Ce mal de ventre ne m’est pas méconnu. C’est un mal particulier qui vous saisit profondément, dans votre chair, au centre de votre organisme. C’est un mal invisible que vous êtes conditionné par la société à gérer, seuls, c’est un mal qu’une sanction de 15 jours n’apaise pas. C’est un mal indicible que vous auriez préféré ne pas ressentir, que vous ne voulez plus ressentir.
C’est un mal dont vous voulez que vos enfants soient épargnés.
Hélas, les faits à l’origine de ce mal sont partout, et s’amplifient. Rama YADE, Christiane TAUBIRA, Sibeth N’DIAYE…
Ce sont des personnalités qui ont subi les outrages publics les plus ouvertement possibles, du simple fait de leur couleur, de la qualité de leurs cheveux, leur beauté, leur noms.
Première élue noire de la ville de Montpellier depuis sa création il y a 2000 ans, je fus moi- même l’objet de remarques et propos, sur la seule base de mon physique : « bimbo, mannequin, bronzé, noircie… », les petites phrases avec les "cocotiers", "les bananes", la ressemblance avec le singe, et autres propos sexués ou sexuelles qu’il m’est très difficile de poser sur ce papier qui sera probablement lu par mes parents, mes enfants et ma descendance.
Moi aussi, je fus renvoyée en République Sénégal, par un responsable local d’un groupuscule nationaliste, ouvertement, sur Facebook. Mes prétendues origines ainsi que ma prétendue illégitimité furent considérées, inventées, fantasmées dans toutes les bouches, chacun s’est autorisé à écrire son opinion de ce qui pouvait être mon parcours, J’ai même été sommées de me justifier, de prouver…
La plainte que je déposai à l’époque contre cet individu auteur du post facebook est revenue : « CLASSEE SANS SUITE »
Pourquoi ? Je n’en sais rien.
Pourquoi le parquet de mon pays se refuse à instruire ma plainte légitime ? Il faudra le leur demander. Je doute que vous n’obteniez d’autres réponses que :
« La justice manque de moyen »
« Nous mettons l’accent sur les dommages à la personne »
« C’est compliqué de prouver ou de trouver les auteurs (ceux-ci agissent sans complexe, au su et au vu de tous).
Pourtant le mal est là, dans les rues, à l’école, dans les quartiers, dans les familles, sur les réseaux sociaux, dans les salles de mariage, à l’assemblée. Ce mal ne se cache plus : il se signe et se revendique. Mais le parquet ne veut pas le voir. Nos institutions semblent ne pas le voir.
C’est à peine si on ne nous reproche pas de surcharger les services trop occupés et préoccupés par leurs manques de moyens : « vous savez que votre plainte n’a aucune chance d’aboutir ? vous voulez quand-même porter plainte ? »

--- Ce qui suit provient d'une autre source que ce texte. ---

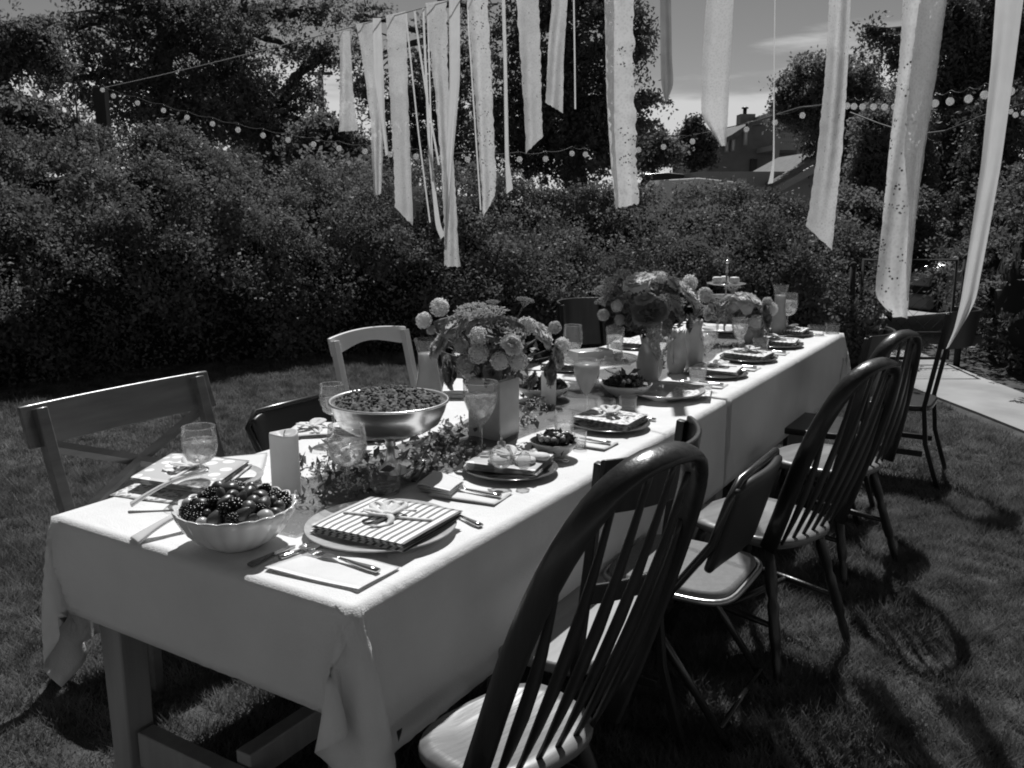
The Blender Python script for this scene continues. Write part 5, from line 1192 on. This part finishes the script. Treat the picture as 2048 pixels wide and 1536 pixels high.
bouquet('farthest bouquet of pale and dark blooms before the carafe', P(1500, 688), .12,
        [(1482, 600, 26, 'po', 0), (1505, 605, 22, 'pl', 0), (1452, 608, 18, 'pm', 0), (1430, 600, 18, 'ug', 0), (1525, 632, 27, 'pd', -.04), (1445, 632, 22, 'ug', -.04), (1465, 575, 16, 'ug', 0), (1512, 645, 14, 'sb', -.08), (1543, 618, 12, 'sb', -.02), (1535, 605, 10, 'sm', 0), (1420, 625, 16, 'pm', 0), (1475, 630, 18, 'pm', -.02), (1515, 660, 16, 'sm', -.02), (1410, 590, 14, 'sm', 0)],
        170, .034, (1480, 625), (75, 45))
# tiered stand
sp = P(1500, 690) * 1; sp = T(4.0, .62, ZT); uu, vv = proj(sp)
t = thing('tiered_stand', 'slim tiered cake stand with a ball finial at the far end', 'cake stand', sp, 0)
kk = lambda v: at_y(1500, v, sp.y).z - ZT
z_top = kk(567); z_mid = kk(592)
MB().tube([(0, 0, 0), (0, 0, kk(526))], .006, 8).lathe([(.01, kk(545)), (.014, kk(541)), (.006, kk(537)), (.010, kk(533)), (.005, kk(529))], 10).obj('stem', M['metal'], t)
MB().ball((0, 0, kk(524)), .012, 10, 8).obj('finial', M['silver'], t)
for z, r_ in ((z_top, .115), (z_mid, .10), (.02, .13)):
    MB().lathe([(.0005, z - .012), (r_ * .45, z - .012), (r_ * .7, z - .008), (r_, z), (r_, z + .003), (.0005, z - .004)], 36).obj('tier', M['plate'] if z > .1 else M['silver'], t)
for k, (dx, dy) in enumerate(((-.055, 0), (.045, -.01), (.0, .05))):
    t2 = MB(); t2.box((0, 0, .021), (.055, .05, .04)); o_ = t2.obj('iced_cake', M['cake'], None, bevel=.012, sub=1); o_.location = sp + Vector((dx, dy, z_top)); o_.rotation_euler.z = k * .7
    tag(o_, ['iced cake piece at the left of the top tier', 'iced cake piece at the right of the top tier', 'iced cake piece at the back of the top tier'][k], 'cake')
# glass cake stand with cheeses
cs = at_z(1192, 716, ZT + .125); cs.z = ZT; t = thing('glass_cake_stand', 'flat glass cake stand carrying white cheese slabs', 'cake stand', cs, EA)
zc = .125
MB().lathe([(.0005, zc - .008), (.17, zc - .006), (.184, zc), (.184, zc + .004), (.17, zc - .001), (.0005, zc - .002)], 56).obj('disc', M['glassd'], t)
MB().lathe([(.055, 0), (.05, .006), (.018, .018), (.012, .04), (.016, zc - .03), (.035, zc - .009)], 28).obj('stem', M['glassd'], t)
for k, (x, y, a, b, h, lb) in enumerate([(-.01, .02, .17, .085, .035, 'long white cheese slab on the glass cake stand'), (.05, -.075, .05, .03, .018, 'small cheese wedge at the front of the glass stand'), (-.03, -.075, .04, .04, .02, 'cut cheese cube at the front of the glass stand'), (.0, -.10, .03, .02, .012, 'thin cheese slice on the edge of the glass stand')]):
    o_ = MB().box((0, 0, h / 2), (a, b, h)).obj('cheese', M['cake'] if k else M['porc'], None, bevel=.004); o_.location = cs + E_ * x + W_ * y + Vector((0, 0, zc + .0)); o_.rotation_euler.z = EA - .6 + k * .5; tag(o_, lb, 'cheese')
# salads
def salad(label, u, v, r, h, m, big=.05, blab=None):
    p = P(u, v); t = thing('salad_bowl', blab, 'bowl', p, 0)
    MB().lathe([(.0005, .0), (r * .42, 0), (r * .45, .008), (r * .7, h * .4), (r * .92, h * .8), (r, h), (r * .97, h), (r * .88, h * .78), (r * .6, h * .36), (.0005, .012)], 44).obj('shell', m, t)
    s_ = thing('salad', label, 'salad', p, 0)
    n = 420; d = rng.normal(size=(n, 3)); d /= np.linalg.norm(d, axis=1)[:, None]; pts = d * rng.uniform(.3, 1, n)[:, None] * np.array([r * .85, r * .85, h * .5]) + np.array([0, 0, h * .95])
    leaf_mesh('leaves', pts, big, .7, M['salad'], s_); mb = MB().ball((0, 0, h * .6), (r * .75, r * .75, h * .5), 18, 10); mb.obj('heap', M['salad'], s_)
    mb = MB()
    for k in range(16): a_ = random.uniform(0, 6.3); q = r * .7 * math.sqrt(random.random()); mb.ball((q * math.cos(a_), q * math.sin(a_), h * 1.25), random.uniform(.006, .011), 8, 6)
    tag(mb.obj('toppings', M['melon'], s_), kind='stuff')
salad('dark dressed leaf salad heaped before the first vase', 1108, 915, .075, .055, M['porcg'], .035, 'small grey bowl of dark salad before the first vase')
salad('mixed salad with pale pieces under the glass stand', 1252, 795, .105, .06, M['porcg'], .035, 'shallow grey bowl of salad beneath the cake stand')
salad('leafy salad almost hidden behind the second candle', 1085, 800, .11, .06, M['porcg'], .04, 'low bowl of salad behind the second pillar candle')
# oval platter
t = plate('wide shallow glass platter on the near edge at the seam', 2.13, .235, .165, M['plate'], lift=.030, cat='platter')
o_ = napkin('rumpled cloth napkin lying in the wide platter', c4(.79, (1330, 792), (1420, 790), (1425, 768), (1360, 765)), ZT + .012, 3, M['check'], th=.005)
# remaining settings on the near side
defs = [(.925, .215, M['dplate'], M['leafprint'], 'second place from the near corner'), (1.56, .20, M['dplate'], M['check'], 'third place from the near corner'), (2.66, .20, M['dplate'], M['white'], 'first place past the seam'),
        (3.13, .20, M['dplate'], M['check'], 'second place past the seam'), (3.63, .20, M['dplate'], M['check'], 'third place past the seam'), (4.08, .26, M['dplate'], M['stripe'], 'last place at the far end')]
for i, (s, w, pm, nm, ds) in enumerate(defs):
    r_ = .14; plate('dark plate at the ' + ds, s, w, r_, pm, lift=.018); rot = [.2, .0, .1, -.05, .1, 0][i]
    napkin('folded napkin on the plate at the ' + ds, crn(s + .0, w, .088, .105, rot), ZT + .020, 5, nm, th=.005, bow='loose pale ribbon bow at the ' + ds)
    napkin('white paper napkin left of the plate at the ' + ds, crn(s - .235, w - .02, .055, .10, rot * .5), ZT, 2, M['white'], th=.004)
    a_ = T(s - .225, w - .11); b_ = T(s - .245, w + .09); cutlery('fork', 'steel fork left of the plate at the ' + ds, a_, b_, ZT + .009)
    a_ = T(s + .17, w - .10); b_ = T(s + .165, w + .11); cutlery('knife', 'steel knife right of the plate at the ' + ds, a_, b_, ZT + .002)
for i, (s, w, ds) in enumerate([(1.05, .84, 'second place on the far side'), (2.45, .84, 'third place on the far side'), (3.2, .84, 'fourth place on the far side')]):
    plate('dark plate at the ' + ds, s, w, .135, M['dplate']); napkin('folded napkin on the plate at the ' + ds, crn(s, w, .09, .10, .1), ZT + .020, 4, M['check'], th=.005)
napkin('crumpled paper napkin at the head of the second place', c4(ZT, (835, 985), (900, 1000), (928, 978), (870, 958)), ZT + .004, 4, M['white'], th=.006)
# glass ornament and bread at the second place
p = P(1003, 938, ZT + .047); t = thing('glass_ornament', 'clear glass ball ornament on the napkin of the second place', 'ornament', p + Vector((0, 0, .036)), 0)
MB().ball((0, 0, 0), .034, 24, 16).obj('ball', M['glassd'], t); MB().lathe([(.012, .030), (.012, .042), (.003, .045), (.003, .055)], 12).obj('cap', M['silver'], t)
p = P(1048, 938, ZT + .047); t = thing('glass_ornament', 'faceted glass piece leaning beside the clear ball', 'ornament', p + Vector((0, 0, .024)), .4)
MB().ball((0, 0, 0), (.022, .022, .028), 6, 5).obj('ball', M['glassd'], t, False)
for k, (u, v, lb) in enumerate([(1002, 950, 'round bread slice by the glass ball'), (1055, 958, 'bread slice right of the glass ball'), (1085, 966, 'bread end at the front of the second place')]):
    p = [T(.86, .215, ZT + .0465), T(.90, .150, ZT + .0465), T(.955, .135, ZT + .0465)][k]; o_ = MB().lathe([(.0005, 0), (.026, 0), (.030, .006), (.028, .013), (.0005, .015)], 20, wob=lambda i, q, rr, zz: (rr * (1 + .06 * math.sin(2 * q + k)), zz)).obj('bread_slice', M['bread']); o_.location = p + Vector((0, 0, .0)); tag(o_, lb, 'bread')
p = P(905, 965); o_ = None
cutlery('knife', 'black handled serving knife by the squat glass', P(828, 985), P(868, 935), ZT + .030, handle=M['black'])
cutlery('spoon', 'serving spoon leaning against the black handled knife', P(812, 975), P(850, 940), ZT + .025)
# runner and garland
rs = [(.28, .52), (2.22, .52)]
def runner(label, s0, s1, z):
    def f(i, j):
        s = s0 + (s1 - s0) * i; w = .52 + (j - .5) * (.30 + .03 * math.sin(i * 21)) + .012 * math.sin(i * 13)
        p = T(s, w, z + .003 + .004 * abs(math.sin(i * 37 + j * 5)) * abs(math.cos(j * 9 + i * 11))); return tuple(p)
    tag(MB().grid(f, 120, 14).obj('table_runner', M['gauze']), label, 'runner')
runner('rumpled grey gauze runner down the near table', .22, 2.2, ZT + .002); runner('rumpled grey gauze runner down the far table', 2.3, 4.1, ZT + .006)
def garland(label, spots, m1=.042):
    t = thing('garland', label, 'garland', T(spots[0][0], spots[0][1], ZT), 0); o0 = np.array(t.location)
    L_, W2 = [], []
    for (s, w, rs_, n) in spots:
        c = np.array(T(s, w, ZT)) - o0
        L_.append(c + np.abs(rng.normal(size=(n, 3))) * [0, 0, .022] + rng.normal(size=(n, 3)) * [rs_, rs_, 0] + [0, 0, .008])
        k = n
        cl_ = c + rng.normal(size=(10, 3)) * [rs_, rs_, 0] + [0, 0, .035]
        W2.append((cl_[:, None, :] + rng.normal(size=(10, k // 3, 3)) * [.012, .012, .008]).reshape(-1, 3))
    leaf_mesh('leaves', np.concatenate(L_), m1, .45, M['green'], t, nbias=(0, 0, 1), bias=.4)
    leaf_mesh('blossoms', np.concatenate(W2), .0075, 1.0, M['babyb'], t)
garland('leafy garland with tiny white blossoms under the silver bowl', [(.62, .55, .07, 46), (.75, .66, .06, 42), (.9, .52, .07, 46), (1.05, .60, .06, 39), (.60, .72, .05, 27), (.85, .42, .05, 31)])
garland('leafy garland between the first vase and glass stand', [(1.2, .60, .05, 31), (1.4, .50, .06, 42), (1.62, .55, .05, 31)])
garland('leafy garland along the middle of the far table', [(2.3, .50, .05, 27), (2.75, .52, .07, 46), (3.05, .50, .06, 39), (3.35, .5, .06, 35)])
garland('green sprig on the front runner before the squat glass', [(.42, .50, .04, 17), (.50, .44, .035, 13)], .03)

En tout cas, ce ne sont pas les trop nombreuses affaires de racismes qui surchargent nos institutions.
Que devient ce père ayant bruyamment refusé que je marie sa fille ? « Je refuse que la noire fasse le mariage de ma fille, appelez-moi Marine Le Pen ! »

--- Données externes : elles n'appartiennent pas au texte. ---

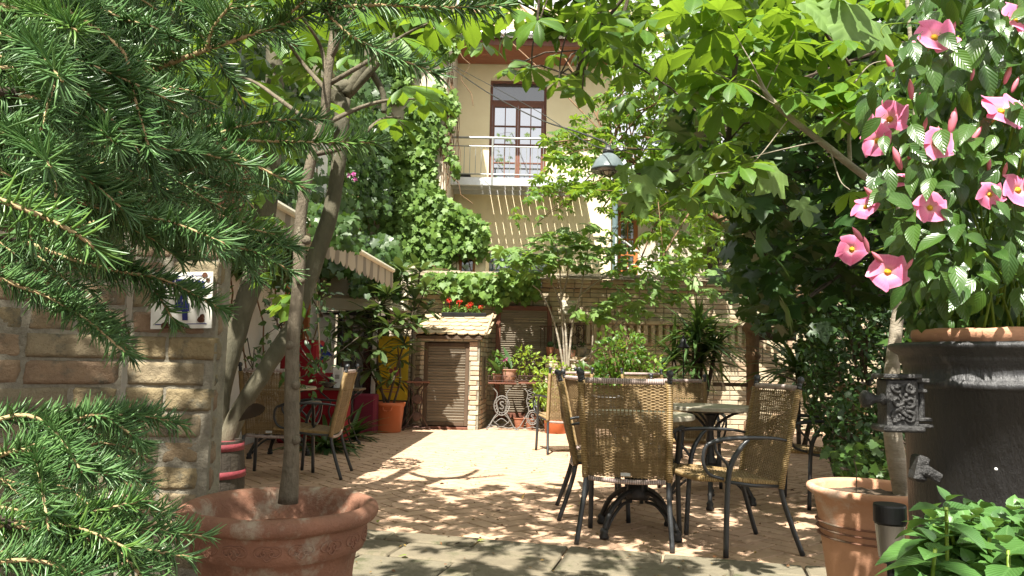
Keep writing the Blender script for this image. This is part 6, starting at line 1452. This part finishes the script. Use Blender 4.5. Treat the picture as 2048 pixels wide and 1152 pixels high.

Ce jour-là, l’une des employés d’état civil présente est noire. Ce père nous a, à toutes les deux, alors intimé l’ordre, « Vous, les deux noires », de nous absenter du mariage de sa fille.
Que serait-il advenu de nous deux s'il n'avait pu être ceinturé par ses proches ?

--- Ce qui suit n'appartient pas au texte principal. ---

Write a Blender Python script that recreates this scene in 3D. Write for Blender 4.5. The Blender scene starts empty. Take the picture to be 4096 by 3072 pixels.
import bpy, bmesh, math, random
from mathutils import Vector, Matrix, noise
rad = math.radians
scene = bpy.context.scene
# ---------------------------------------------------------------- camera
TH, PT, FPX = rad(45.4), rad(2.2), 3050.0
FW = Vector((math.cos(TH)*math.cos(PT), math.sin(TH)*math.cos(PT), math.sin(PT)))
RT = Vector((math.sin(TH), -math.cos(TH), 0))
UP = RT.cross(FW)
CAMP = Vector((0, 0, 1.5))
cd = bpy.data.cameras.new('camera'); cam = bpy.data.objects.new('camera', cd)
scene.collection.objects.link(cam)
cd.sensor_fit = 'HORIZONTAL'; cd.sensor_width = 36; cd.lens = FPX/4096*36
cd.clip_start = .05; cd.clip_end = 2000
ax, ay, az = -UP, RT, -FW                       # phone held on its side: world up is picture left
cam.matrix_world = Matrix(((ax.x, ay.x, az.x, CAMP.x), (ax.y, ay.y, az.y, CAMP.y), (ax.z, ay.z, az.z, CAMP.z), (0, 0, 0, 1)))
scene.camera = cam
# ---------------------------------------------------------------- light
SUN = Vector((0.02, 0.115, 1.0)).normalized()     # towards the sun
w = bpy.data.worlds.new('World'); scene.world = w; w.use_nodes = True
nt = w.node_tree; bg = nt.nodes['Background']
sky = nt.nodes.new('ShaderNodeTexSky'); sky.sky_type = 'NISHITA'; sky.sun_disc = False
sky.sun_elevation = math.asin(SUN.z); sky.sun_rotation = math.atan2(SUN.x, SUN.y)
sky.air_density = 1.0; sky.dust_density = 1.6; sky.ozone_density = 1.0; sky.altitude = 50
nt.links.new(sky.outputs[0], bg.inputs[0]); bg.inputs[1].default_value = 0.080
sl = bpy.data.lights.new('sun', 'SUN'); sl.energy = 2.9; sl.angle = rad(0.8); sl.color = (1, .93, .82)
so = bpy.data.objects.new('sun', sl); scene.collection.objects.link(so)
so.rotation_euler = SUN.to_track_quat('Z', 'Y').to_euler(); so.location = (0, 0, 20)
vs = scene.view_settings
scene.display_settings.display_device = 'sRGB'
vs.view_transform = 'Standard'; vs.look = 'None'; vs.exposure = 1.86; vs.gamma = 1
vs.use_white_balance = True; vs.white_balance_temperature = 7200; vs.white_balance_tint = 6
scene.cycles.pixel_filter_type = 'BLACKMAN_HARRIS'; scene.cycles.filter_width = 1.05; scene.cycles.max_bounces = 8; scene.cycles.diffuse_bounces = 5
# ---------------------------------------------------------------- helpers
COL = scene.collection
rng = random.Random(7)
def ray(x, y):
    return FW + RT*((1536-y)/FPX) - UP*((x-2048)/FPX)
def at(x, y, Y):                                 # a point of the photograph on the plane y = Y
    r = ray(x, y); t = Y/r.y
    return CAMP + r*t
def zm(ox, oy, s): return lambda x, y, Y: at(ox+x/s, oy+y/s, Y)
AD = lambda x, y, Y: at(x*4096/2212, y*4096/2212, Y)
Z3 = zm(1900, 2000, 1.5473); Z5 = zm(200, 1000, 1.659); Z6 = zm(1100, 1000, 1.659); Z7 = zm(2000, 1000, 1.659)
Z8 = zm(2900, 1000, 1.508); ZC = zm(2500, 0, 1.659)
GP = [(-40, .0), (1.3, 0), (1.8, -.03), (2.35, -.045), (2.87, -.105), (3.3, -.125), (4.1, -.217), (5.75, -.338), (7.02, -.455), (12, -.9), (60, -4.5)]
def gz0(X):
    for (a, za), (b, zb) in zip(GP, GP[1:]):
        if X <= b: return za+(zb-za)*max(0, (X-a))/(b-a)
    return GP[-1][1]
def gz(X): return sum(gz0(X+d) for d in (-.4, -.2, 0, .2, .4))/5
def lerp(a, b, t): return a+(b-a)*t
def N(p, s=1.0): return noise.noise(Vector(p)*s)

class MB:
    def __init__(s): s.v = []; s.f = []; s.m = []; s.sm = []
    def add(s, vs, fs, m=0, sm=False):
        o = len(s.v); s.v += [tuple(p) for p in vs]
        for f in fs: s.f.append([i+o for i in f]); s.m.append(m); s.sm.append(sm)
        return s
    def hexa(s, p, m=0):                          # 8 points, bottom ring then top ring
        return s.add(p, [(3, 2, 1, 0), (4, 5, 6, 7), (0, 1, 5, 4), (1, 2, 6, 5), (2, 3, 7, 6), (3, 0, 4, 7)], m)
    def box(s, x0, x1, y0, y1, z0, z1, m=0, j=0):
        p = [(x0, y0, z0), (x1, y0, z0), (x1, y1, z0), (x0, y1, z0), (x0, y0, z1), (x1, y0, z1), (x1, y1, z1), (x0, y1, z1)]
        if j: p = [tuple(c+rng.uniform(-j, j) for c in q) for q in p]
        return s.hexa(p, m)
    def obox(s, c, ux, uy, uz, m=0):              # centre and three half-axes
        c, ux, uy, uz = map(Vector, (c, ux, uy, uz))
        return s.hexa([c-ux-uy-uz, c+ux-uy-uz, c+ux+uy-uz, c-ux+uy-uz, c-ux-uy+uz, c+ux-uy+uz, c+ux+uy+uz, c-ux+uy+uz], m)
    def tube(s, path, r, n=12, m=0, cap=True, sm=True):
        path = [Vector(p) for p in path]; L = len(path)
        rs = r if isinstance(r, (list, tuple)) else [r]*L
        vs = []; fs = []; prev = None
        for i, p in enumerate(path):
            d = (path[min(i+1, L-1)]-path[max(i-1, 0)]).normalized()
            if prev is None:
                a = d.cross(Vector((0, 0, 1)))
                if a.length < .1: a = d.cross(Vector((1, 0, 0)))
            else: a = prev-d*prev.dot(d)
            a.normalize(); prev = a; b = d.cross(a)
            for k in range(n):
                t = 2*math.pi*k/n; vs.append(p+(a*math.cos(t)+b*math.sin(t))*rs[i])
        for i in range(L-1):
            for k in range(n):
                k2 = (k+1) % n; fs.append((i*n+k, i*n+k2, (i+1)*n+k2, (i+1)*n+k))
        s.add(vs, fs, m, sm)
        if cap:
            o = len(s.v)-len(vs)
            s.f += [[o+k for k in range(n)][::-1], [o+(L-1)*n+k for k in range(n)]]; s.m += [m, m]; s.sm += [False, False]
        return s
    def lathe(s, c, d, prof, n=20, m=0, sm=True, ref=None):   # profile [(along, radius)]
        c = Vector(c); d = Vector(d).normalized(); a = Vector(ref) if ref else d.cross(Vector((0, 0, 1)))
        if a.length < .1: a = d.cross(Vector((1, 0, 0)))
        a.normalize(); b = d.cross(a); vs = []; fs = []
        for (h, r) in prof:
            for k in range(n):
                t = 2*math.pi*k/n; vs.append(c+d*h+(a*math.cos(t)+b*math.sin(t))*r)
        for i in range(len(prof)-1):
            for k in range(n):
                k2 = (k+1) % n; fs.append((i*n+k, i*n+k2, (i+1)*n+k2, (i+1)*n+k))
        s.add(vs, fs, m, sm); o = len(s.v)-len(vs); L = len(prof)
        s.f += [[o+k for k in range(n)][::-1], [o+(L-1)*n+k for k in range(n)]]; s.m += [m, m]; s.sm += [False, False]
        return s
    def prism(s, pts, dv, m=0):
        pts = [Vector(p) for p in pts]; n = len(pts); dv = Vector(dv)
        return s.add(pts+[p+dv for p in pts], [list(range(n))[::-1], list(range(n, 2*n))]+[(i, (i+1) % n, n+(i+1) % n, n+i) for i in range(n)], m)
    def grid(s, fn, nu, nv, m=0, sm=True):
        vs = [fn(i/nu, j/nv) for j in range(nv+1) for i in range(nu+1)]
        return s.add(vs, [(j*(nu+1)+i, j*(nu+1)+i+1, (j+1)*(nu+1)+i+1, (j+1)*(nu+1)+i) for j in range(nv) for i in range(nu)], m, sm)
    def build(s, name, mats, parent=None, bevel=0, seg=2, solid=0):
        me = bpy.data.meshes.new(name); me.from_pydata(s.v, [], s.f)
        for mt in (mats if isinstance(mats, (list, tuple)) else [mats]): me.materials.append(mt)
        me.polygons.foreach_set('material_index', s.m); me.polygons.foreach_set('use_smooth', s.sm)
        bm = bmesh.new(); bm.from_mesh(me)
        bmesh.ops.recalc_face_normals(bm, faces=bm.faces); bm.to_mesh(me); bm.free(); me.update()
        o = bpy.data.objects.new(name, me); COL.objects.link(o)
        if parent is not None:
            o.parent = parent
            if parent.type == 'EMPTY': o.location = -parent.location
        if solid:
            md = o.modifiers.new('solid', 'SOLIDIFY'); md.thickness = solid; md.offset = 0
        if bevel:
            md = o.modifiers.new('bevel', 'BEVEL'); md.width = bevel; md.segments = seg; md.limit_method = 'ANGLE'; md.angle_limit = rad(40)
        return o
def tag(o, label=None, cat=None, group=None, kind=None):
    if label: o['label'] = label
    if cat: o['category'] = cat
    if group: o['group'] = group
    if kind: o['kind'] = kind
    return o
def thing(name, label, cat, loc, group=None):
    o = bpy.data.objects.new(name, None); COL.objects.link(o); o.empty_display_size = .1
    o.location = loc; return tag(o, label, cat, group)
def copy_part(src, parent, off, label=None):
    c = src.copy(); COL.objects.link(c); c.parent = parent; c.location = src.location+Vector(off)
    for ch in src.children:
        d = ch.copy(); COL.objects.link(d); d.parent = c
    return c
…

Il a fallu expliquer longuement à ce Monsieur ainsi qu'à l'assemblée que cela n’est pas possible. Que nous tenions l’office ce jour… et toute la semaine.
Il nous a fallu rentrer chez soi, faire bonne figure et nous remettre de tout cela. Pour revenir le lendemain, assurer pour moi la fonction d’élue, pour l’employé municipale, son emploi…
Bien triste souvenir
Qu’aurait-il fallu faire de mieux ? Que faire ?
Alors oui, que faire, à part remercier Mediapart pour avoir écrit sur le sujet, pour sa persistance à rendre ce mal visible, pour avoir donné la parole à ces personnes aux orientations politiques différentes mais aux mêmes tristes souvenirs teintés de racisme.
En être dans un pays de droit, à être privé de son droit de porter plainte, à remercier que l’on s’intéresse à des affaires de droits volontairement ignorés.